In the chilling morning I turned right to the northern path which directed me to the new quarry. The calls I heard there was I had been missing for a long time. Northern Lapwings and Little Ringed Plovers were chasing each other what rather looked to be a joyful game than a real territorial behaviour. At least one bird was sitting on a nest and another was scraping a nest hollow quite close to the footpath. Here I saw 5 Little Ringed Plovers and 7 Northern Lapwings. Besides of two fishing Great Crested Grebes there were no other bird species present in the quarry.

When I turned back towards the farm about 40 Sand Martins were flying over another quarry under development. The most frequent bird was the Common Whitethroat which sang in many part of the area. Its song always brings some Mediterranean feelings into the birding. At the Manor Farm birding checkpoint I met a birder with a scope, so it was obvious to me to stop by. We started to look for birds together and had some chat. When he was picking up a Common Greenshank, what I missed to spot, he started texting it to someone. In the next seconds I got it and I realized I am with Simon, who has kindly been offering this service to the local birders. We found a Lesser Whitethroat what, again, was quite differently sang than our birds in Hungary. The Common Greenshank didn’t show again. Just before Simon had to leave but just after Martyn arrived I spotted the bird which was flying from the very far corner of the pit. It flew again but sadly Martyn could not see it so we decided to move away and try it from the other side. After a long walk we found ourselves on the northern footpath where I could spot the Common Greenshank again. It offered a relatively good view through the scope.

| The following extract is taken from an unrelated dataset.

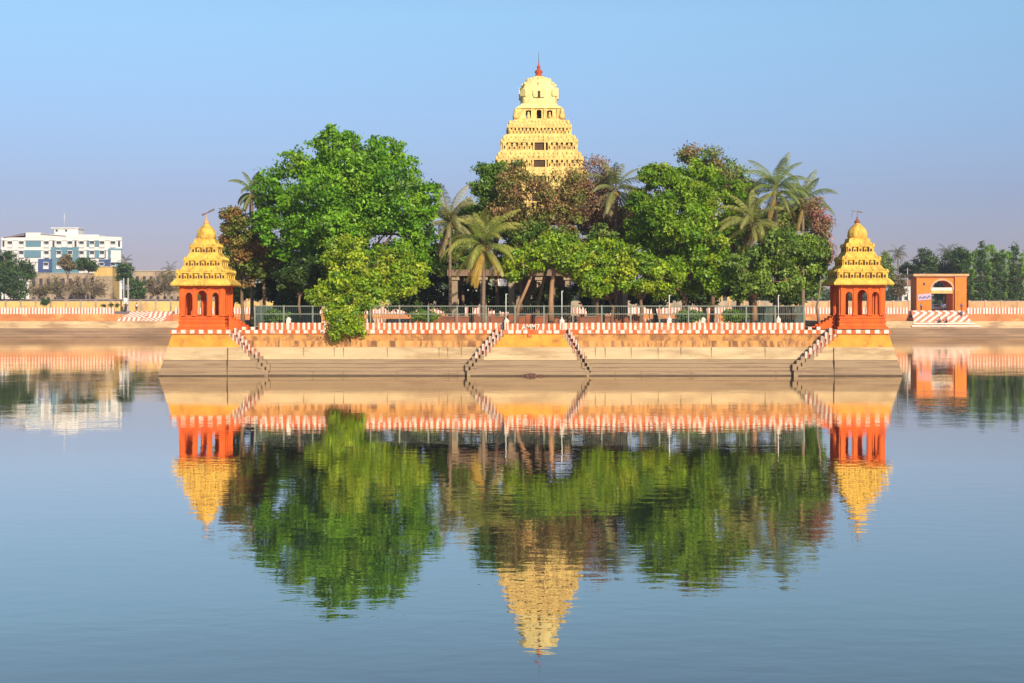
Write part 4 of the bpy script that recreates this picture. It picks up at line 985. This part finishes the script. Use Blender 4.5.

Common Greenshank seemed to be uncommon here. © Gyorgy Szimuly

Common Greenshank seemed to be uncommon here. © Gyorgy Szimuly

I estimated about 4 nesting pairs of Northern Lapwing, at least one incubating Little Ringed Plovers (several showed territorial behaviour) and one incubating Eurasian Oystercatcher. Common Redshank and Common Tern were seen mating.

Complete eBird list:

Greylag Goose 6
Canada Goose 14
Mute Swan 5
Gadwall 2
Mallard 8
Tufted Duck 7
Great Crested Grebe 5
Great Cormorant 1
Grey Heron 2
Little Egret 1
Common Buzzard 1
Common Moorhen 6
Eurasian Coot 9
Northern Lapwing 15
Common Ringed Plover 1
Little Ringed Plover 16
Eurasian Oystercatcher 2
Common Sandpiper 1
Common Greenshank 1
Common Redshank 2
Black-headed Gull 4
European Herring Gull 2
Common Tern 17
Common Wood Pigeon 9
Eurasian Collared-Dove 2
Green Woodpecker 5
Common Magpie 18
Eurasian Jackdaw 13
Carrion Crow 42
Eurasian Skylark 1
Sand Martin 40
Barn Swallow 3
Common House Martin 4
Great Tit 5
European Blue Tit 12
Eurasian Treecreeper 1
Eurasian Wren 5
Common Chiffchaff 1
Sedge Warbler 1
Eurasian Reed Warbler 1
European Blackcap 3
Common Whitethroat 10
Lesser Whitethroat 1
European Robin 3
Eurasian Blackbird 6
Song Thrush 2
European Starling 5
Dunnock 2
Western Yellow Wagtail (Yellow) (Motacilla flava flavissima) 4
Grey Wagtail 1
White Wagtail (Pied) (Motacilla alba yarellii) 2
Reed Bunting 1
Common Chaffinch 1
Eurasian Bullfinch 2
European Greenfinch 4
European Goldfinch 6
Common Linnet 1

Compared to the Manor Farm, the Willen Lake was rather boring. There were just a few notable birds there. I heard the first Common Cuckoo, saw the first Eurasian Hobby and finally had a glimpse on a singing Cetti’s Warbler which song I wasn’t familiar either. Thanks to xeno-canto I found out quickly what that powerful song was. On the north lake island several pair of Grey Herons and possibly Little Egrets started to breed. No waders have been found despite water level was low.